Oleg Nesterov <[email protected]> writes:
> Some questions.
>
> first_tgid:
> ...
> for (; pos && pid_alive(pos); pos = next_task(pos))
>
> I think this patch makes this 'pid_alive(pos)' unneeded?
Close. The problem is that we could have slept with the
count elevated on start before we do rcu_read_lock().
> next_tgid:
> rcu_read_lock();
> pos = start;
> if (pid_alive(start))
> pos = next_task(start);
> if (pid_alive(pos) && (pos != &init_task)) {
> get_task_struct(pos);
> goto done;
> }
>
> The first 'pid_alive()' check is quite understandable.
> What about the second one? I beleive, now it is unneeded
> as well. The same for first_tid/next_tid.
Agreed. Since we are guaranteed that ->next will still
be valid we should be able to get this down to a single
pid_alive check. Although I'm not certain I would want
to return a task that had just died from either of these functions.
But I guess the race is there regardless.

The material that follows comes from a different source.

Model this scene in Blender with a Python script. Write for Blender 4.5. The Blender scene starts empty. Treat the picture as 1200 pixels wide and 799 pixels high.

> Also, first_tid() does 'task_lock(leader)' while reading
> ->signal->count. Why? ->signal is protected by ->siglock,
> but we don't need any locks because ->signal is rcu safe.
> Same for proc_task_getattr(), s/task_lock/rcu_read_lock/.
Probably my general paranoia. I know I didn't quite grok
rcu at the time I wrote that code, and I could have easily
gotten confused about what task_lock protects. Looks like
I need to generate a patch to cleanup that one.